(Scene script records)
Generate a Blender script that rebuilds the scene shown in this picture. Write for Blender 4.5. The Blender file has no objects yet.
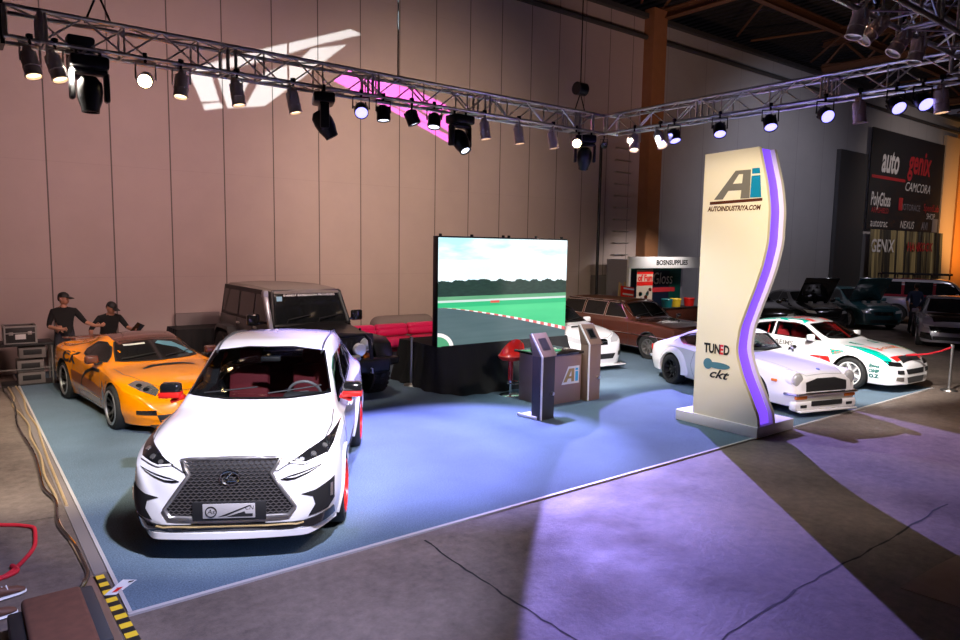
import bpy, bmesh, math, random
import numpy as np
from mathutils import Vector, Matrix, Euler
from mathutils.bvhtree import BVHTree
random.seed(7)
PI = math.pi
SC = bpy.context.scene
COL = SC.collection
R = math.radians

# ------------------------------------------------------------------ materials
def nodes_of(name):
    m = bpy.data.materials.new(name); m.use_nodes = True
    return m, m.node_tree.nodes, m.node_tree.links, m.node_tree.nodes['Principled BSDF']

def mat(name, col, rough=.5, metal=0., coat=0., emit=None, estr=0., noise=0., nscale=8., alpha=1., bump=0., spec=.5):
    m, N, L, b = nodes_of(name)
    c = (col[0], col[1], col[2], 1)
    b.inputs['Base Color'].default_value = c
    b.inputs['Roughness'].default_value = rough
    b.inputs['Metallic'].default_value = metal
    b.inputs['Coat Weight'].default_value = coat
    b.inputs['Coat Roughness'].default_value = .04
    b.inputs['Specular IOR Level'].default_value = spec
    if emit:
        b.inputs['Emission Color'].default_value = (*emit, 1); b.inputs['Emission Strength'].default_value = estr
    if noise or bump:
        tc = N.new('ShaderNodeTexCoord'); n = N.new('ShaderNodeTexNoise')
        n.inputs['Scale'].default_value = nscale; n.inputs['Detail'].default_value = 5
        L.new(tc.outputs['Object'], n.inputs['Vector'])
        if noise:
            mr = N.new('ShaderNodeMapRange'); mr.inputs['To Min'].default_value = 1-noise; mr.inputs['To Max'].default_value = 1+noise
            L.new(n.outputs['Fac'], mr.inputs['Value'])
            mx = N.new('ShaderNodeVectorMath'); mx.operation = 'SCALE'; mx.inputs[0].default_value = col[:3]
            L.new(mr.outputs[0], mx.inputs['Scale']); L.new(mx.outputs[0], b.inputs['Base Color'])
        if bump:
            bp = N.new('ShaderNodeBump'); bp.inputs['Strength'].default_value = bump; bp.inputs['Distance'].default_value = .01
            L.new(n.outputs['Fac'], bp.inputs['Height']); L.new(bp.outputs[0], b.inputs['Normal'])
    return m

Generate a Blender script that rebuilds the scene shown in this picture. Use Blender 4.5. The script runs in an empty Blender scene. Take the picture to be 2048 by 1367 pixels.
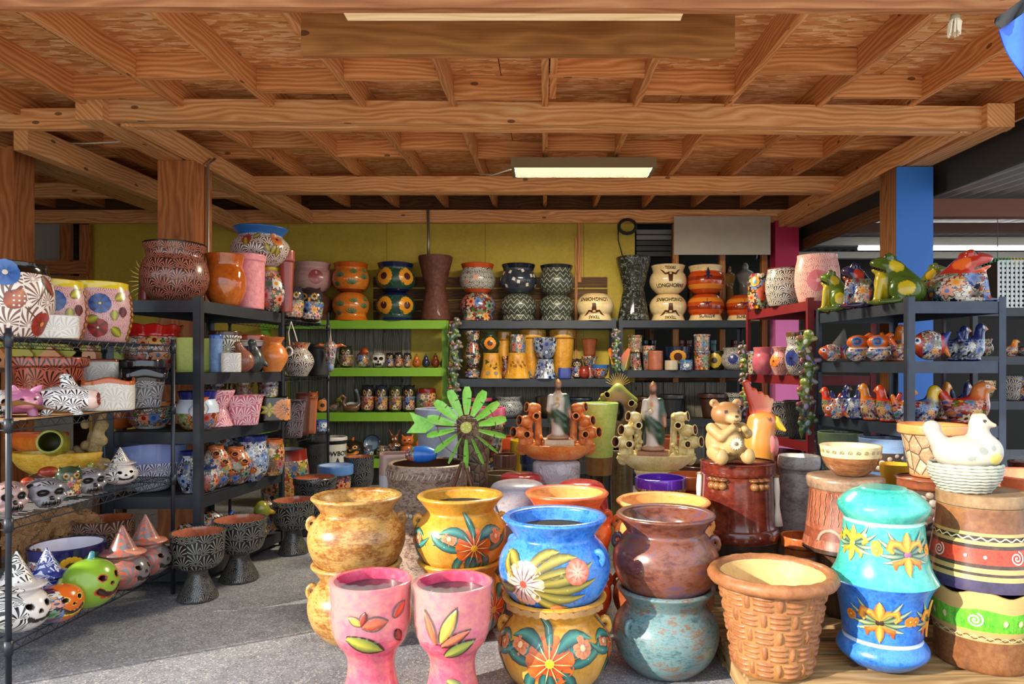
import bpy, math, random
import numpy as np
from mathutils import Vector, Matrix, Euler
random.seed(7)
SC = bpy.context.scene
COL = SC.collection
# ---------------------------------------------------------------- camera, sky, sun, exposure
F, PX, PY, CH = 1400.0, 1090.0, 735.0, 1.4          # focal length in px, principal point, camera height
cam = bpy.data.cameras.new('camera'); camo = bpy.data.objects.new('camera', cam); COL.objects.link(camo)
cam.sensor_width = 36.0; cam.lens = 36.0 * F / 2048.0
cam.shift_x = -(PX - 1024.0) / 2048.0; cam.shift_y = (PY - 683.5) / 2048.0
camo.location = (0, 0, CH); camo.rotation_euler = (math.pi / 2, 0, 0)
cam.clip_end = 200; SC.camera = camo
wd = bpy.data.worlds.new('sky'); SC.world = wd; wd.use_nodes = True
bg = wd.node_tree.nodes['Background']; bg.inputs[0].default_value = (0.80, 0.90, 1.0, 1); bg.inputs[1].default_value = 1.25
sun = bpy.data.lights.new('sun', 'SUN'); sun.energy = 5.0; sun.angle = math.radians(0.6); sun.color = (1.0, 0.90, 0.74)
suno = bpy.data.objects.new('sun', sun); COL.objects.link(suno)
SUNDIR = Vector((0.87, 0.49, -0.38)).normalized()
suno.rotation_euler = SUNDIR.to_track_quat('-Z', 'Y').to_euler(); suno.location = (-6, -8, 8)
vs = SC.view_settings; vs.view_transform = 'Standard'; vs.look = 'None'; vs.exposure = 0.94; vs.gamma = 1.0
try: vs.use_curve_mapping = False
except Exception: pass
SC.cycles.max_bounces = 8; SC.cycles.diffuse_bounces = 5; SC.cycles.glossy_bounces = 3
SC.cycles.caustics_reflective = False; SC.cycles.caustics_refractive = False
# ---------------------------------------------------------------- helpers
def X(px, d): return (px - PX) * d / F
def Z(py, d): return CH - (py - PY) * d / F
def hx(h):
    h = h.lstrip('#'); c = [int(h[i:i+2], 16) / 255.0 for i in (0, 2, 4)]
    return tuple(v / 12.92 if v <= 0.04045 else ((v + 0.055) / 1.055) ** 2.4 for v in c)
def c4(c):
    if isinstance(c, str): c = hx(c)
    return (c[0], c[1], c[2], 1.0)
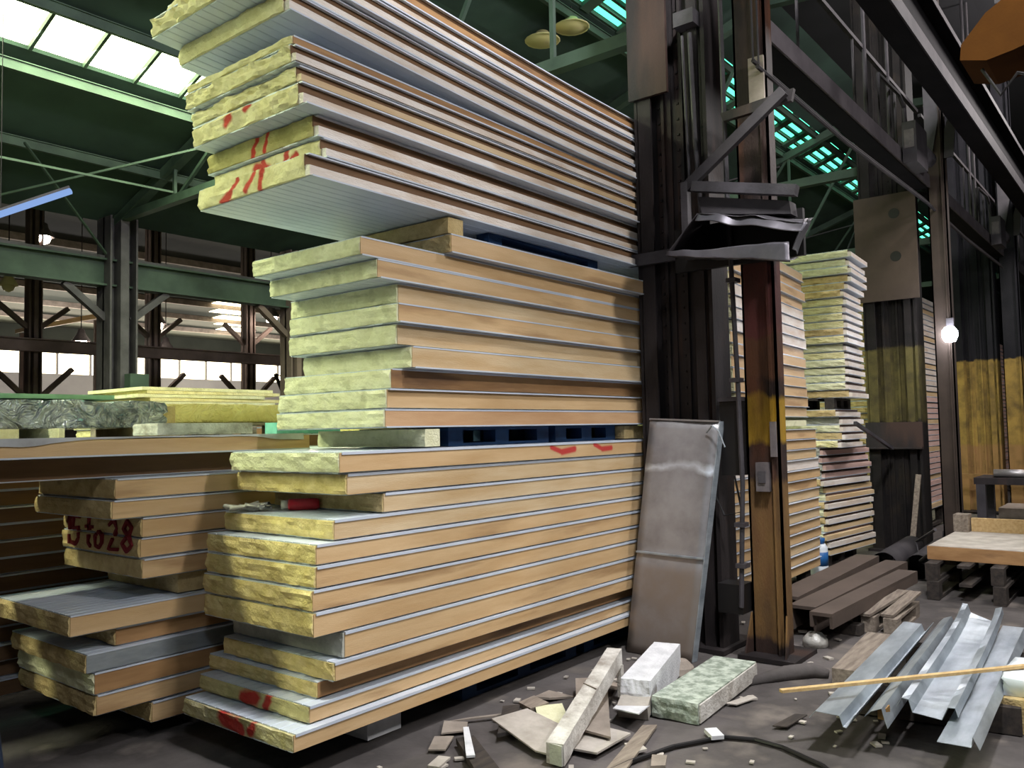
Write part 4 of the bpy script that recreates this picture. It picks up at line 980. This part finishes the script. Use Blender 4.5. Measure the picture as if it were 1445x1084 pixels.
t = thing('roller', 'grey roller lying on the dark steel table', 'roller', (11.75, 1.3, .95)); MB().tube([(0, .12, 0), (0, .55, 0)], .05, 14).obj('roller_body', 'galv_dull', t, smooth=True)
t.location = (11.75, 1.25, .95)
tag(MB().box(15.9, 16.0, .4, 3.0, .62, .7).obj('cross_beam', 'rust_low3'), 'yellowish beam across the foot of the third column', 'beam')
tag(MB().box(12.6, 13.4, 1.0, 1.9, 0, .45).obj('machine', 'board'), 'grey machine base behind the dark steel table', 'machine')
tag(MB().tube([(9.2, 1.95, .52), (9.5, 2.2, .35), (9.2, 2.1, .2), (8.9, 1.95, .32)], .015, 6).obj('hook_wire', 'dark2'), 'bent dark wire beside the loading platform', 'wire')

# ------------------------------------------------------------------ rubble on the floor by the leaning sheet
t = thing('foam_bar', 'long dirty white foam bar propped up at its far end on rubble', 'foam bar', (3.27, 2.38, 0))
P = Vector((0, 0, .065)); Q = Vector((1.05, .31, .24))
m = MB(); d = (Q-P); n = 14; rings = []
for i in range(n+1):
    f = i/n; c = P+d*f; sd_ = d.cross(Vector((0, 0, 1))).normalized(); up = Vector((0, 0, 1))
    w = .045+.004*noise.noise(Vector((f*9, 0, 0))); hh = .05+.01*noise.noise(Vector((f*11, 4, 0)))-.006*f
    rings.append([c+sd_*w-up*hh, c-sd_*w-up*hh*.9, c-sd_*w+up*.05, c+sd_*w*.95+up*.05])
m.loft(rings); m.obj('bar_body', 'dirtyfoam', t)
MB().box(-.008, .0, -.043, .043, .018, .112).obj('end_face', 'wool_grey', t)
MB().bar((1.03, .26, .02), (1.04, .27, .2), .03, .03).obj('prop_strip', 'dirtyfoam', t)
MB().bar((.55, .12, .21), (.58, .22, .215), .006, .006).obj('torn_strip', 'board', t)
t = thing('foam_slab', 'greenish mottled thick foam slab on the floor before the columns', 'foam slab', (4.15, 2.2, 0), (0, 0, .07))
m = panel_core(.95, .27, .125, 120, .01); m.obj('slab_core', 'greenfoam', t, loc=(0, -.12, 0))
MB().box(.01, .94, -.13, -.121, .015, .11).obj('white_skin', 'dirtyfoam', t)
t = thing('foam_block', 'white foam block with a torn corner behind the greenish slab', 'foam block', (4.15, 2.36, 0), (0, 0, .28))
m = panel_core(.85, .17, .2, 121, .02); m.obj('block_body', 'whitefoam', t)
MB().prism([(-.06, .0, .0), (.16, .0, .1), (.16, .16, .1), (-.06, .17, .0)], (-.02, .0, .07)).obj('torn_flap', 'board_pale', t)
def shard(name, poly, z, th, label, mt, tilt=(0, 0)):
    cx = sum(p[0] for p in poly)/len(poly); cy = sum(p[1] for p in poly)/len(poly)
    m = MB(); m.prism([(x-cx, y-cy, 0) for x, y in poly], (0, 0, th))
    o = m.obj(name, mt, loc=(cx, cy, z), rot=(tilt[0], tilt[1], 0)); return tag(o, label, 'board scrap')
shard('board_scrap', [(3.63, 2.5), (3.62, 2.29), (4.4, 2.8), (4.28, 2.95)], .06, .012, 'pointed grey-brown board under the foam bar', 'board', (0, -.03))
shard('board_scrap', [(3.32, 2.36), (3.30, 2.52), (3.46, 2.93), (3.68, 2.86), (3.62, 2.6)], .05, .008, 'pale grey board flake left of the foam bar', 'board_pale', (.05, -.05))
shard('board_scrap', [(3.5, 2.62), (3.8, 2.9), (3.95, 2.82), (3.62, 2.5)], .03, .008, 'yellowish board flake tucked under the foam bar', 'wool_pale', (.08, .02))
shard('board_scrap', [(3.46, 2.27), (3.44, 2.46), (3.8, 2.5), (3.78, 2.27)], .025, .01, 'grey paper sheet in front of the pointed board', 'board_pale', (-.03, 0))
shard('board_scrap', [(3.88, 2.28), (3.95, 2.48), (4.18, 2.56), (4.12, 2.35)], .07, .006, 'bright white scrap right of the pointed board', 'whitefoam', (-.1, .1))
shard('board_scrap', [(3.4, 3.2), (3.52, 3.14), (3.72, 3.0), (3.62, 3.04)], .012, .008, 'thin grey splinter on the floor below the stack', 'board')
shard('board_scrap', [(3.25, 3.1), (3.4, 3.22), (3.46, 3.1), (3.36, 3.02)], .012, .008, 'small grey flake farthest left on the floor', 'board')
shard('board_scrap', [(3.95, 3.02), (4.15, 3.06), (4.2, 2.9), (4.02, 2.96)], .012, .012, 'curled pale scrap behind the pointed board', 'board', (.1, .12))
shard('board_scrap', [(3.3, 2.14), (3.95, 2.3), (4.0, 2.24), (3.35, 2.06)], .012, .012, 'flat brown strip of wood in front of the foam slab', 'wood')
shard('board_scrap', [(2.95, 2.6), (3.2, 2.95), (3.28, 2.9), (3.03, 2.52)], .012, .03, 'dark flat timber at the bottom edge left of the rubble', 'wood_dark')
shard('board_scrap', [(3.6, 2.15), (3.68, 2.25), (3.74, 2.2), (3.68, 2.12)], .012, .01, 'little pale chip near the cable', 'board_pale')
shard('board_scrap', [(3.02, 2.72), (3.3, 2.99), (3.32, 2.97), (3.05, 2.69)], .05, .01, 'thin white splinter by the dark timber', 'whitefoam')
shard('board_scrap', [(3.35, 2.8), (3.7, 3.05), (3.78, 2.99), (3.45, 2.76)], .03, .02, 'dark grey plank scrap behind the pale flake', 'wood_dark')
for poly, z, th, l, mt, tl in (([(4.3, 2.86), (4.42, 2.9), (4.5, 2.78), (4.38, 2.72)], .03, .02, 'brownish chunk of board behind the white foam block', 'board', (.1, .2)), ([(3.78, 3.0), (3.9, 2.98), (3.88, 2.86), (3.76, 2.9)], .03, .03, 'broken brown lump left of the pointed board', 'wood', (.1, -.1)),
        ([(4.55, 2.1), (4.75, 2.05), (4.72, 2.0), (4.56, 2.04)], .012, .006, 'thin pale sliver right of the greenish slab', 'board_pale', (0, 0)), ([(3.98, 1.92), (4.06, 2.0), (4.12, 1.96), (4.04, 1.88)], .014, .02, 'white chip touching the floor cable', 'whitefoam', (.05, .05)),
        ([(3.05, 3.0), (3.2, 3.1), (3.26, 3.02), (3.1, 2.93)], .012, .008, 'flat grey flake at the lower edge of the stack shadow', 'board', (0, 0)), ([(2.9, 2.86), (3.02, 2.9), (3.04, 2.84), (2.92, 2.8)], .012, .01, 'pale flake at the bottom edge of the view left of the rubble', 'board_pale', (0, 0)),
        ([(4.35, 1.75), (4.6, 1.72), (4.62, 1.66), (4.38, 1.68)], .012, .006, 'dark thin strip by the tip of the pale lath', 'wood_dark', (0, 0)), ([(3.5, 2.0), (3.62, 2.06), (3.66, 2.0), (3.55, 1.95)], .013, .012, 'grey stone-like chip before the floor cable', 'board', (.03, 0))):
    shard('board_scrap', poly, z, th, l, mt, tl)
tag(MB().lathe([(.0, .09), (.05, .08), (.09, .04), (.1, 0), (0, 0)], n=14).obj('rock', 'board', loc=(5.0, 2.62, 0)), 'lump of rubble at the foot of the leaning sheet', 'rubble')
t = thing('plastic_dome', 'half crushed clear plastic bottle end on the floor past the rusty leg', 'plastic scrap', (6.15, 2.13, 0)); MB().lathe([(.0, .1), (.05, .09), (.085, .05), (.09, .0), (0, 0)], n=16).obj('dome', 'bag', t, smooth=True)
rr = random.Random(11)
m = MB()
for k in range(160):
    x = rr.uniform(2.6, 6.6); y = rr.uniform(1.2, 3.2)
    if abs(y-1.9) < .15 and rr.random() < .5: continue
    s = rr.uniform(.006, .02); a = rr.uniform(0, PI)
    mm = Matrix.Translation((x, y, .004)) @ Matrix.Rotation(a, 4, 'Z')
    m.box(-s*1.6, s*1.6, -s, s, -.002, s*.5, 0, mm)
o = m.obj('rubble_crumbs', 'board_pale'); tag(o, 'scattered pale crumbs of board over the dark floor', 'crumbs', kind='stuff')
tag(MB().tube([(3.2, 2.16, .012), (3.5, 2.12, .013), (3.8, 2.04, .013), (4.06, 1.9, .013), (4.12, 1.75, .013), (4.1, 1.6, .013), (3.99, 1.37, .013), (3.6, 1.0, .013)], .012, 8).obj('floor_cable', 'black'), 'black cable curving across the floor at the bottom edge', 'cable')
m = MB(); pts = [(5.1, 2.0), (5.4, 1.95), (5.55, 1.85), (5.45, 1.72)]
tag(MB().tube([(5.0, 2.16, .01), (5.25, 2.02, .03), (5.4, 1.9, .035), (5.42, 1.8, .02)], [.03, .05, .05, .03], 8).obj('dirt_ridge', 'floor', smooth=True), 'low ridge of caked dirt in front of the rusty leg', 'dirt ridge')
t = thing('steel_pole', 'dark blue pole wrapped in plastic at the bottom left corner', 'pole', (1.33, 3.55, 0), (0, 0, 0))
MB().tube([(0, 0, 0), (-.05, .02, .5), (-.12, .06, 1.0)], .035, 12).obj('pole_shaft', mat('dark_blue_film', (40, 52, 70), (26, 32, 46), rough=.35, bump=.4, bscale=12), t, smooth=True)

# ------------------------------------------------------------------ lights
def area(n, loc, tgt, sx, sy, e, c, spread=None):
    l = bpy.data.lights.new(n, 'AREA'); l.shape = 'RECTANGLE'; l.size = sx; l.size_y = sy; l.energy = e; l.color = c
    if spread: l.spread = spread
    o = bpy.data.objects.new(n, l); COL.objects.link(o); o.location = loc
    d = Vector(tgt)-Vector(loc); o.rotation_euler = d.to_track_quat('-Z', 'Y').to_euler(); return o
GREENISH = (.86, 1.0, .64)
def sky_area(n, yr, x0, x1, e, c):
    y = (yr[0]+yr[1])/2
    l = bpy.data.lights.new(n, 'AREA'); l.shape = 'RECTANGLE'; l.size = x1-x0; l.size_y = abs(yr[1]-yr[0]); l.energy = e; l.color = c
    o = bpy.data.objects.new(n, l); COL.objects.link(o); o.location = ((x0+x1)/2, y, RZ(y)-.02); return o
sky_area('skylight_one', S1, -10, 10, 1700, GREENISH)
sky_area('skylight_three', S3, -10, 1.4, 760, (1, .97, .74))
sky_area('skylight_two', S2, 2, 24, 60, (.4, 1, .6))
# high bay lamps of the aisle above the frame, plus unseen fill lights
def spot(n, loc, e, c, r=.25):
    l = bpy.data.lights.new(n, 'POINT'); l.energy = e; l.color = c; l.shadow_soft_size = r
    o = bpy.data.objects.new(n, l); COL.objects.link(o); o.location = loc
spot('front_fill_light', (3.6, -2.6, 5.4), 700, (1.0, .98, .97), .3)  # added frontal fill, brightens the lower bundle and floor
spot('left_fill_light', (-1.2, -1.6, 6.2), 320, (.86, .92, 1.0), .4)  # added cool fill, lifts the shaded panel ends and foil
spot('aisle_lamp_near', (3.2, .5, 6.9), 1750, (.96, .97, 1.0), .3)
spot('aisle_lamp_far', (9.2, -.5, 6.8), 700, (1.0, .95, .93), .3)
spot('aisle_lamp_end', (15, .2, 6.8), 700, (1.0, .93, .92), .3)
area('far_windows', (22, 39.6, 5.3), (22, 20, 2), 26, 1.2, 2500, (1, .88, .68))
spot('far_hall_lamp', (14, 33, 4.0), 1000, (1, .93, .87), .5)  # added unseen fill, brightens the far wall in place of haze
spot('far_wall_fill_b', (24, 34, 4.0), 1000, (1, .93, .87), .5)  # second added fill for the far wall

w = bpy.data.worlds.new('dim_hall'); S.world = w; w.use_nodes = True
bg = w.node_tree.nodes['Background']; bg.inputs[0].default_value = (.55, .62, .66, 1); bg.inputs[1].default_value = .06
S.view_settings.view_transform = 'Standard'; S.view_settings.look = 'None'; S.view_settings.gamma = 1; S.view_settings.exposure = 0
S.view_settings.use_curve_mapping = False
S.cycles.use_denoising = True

*Required work*
Leave the pictures out and copy exactly the lines from the one with "by 1367 pixels." through the one with "return (c[0], c[1], c[2], 1.0)", nothing more.

*Task output*
Generate a Blender script that rebuilds the scene shown in this picture. Use Blender 4.5. The script runs in an empty Blender scene. Take the picture to be 2048 by 1367 pixels.
import bpy, math, random
import numpy as np
from mathutils import Vector, Matrix, Euler
random.seed(7)
SC = bpy.context.scene
COL = SC.collection
# ---------------------------------------------------------------- camera, sky, sun, exposure
F, PX, PY, CH = 1400.0, 1090.0, 735.0, 1.4          # focal length in px, principal point, camera height
cam = bpy.data.cameras.new('camera'); camo = bpy.data.objects.new('camera', cam); COL.objects.link(camo)
cam.sensor_width = 36.0; cam.lens = 36.0 * F / 2048.0
cam.shift_x = -(PX - 1024.0) / 2048.0; cam.shift_y = (PY - 683.5) / 2048.0
camo.location = (0, 0, CH); camo.rotation_euler = (math.pi / 2, 0, 0)
cam.clip_end = 200; SC.camera = camo
wd = bpy.data.worlds.new('sky'); SC.world = wd; wd.use_nodes = True
bg = wd.node_tree.nodes['Background']; bg.inputs[0].default_value = (0.80, 0.90, 1.0, 1); bg.inputs[1].default_value = 1.25
sun = bpy.data.lights.new('sun', 'SUN'); sun.energy = 5.0; sun.angle = math.radians(0.6); sun.color = (1.0, 0.90, 0.74)
suno = bpy.data.objects.new('sun', sun); COL.objects.link(suno)
SUNDIR = Vector((0.87, 0.49, -0.38)).normalized()
suno.rotation_euler = SUNDIR.to_track_quat('-Z', 'Y').to_euler(); suno.location = (-6, -8, 8)
vs = SC.view_settings; vs.view_transform = 'Standard'; vs.look = 'None'; vs.exposure = 0.94; vs.gamma = 1.0
try: vs.use_curve_mapping = False
except Exception: pass
SC.cycles.max_bounces = 8; SC.cycles.diffuse_bounces = 5; SC.cycles.glossy_bounces = 3
SC.cycles.caustics_reflective = False; SC.cycles.caustics_refractive = False
# ---------------------------------------------------------------- helpers
def X(px, d): return (px - PX) * d / F
def Z(py, d): return CH - (py - PY) * d / F
def hx(h):
    h = h.lstrip('#'); c = [int(h[i:i+2], 16) / 255.0 for i in (0, 2, 4)]
    return tuple(v / 12.92 if v <= 0.04045 else ((v + 0.055) / 1.055) ** 2.4 for v in c)
def c4(c):
    if isinstance(c, str): c = hx(c)
    return (c[0], c[1], c[2], 1.0)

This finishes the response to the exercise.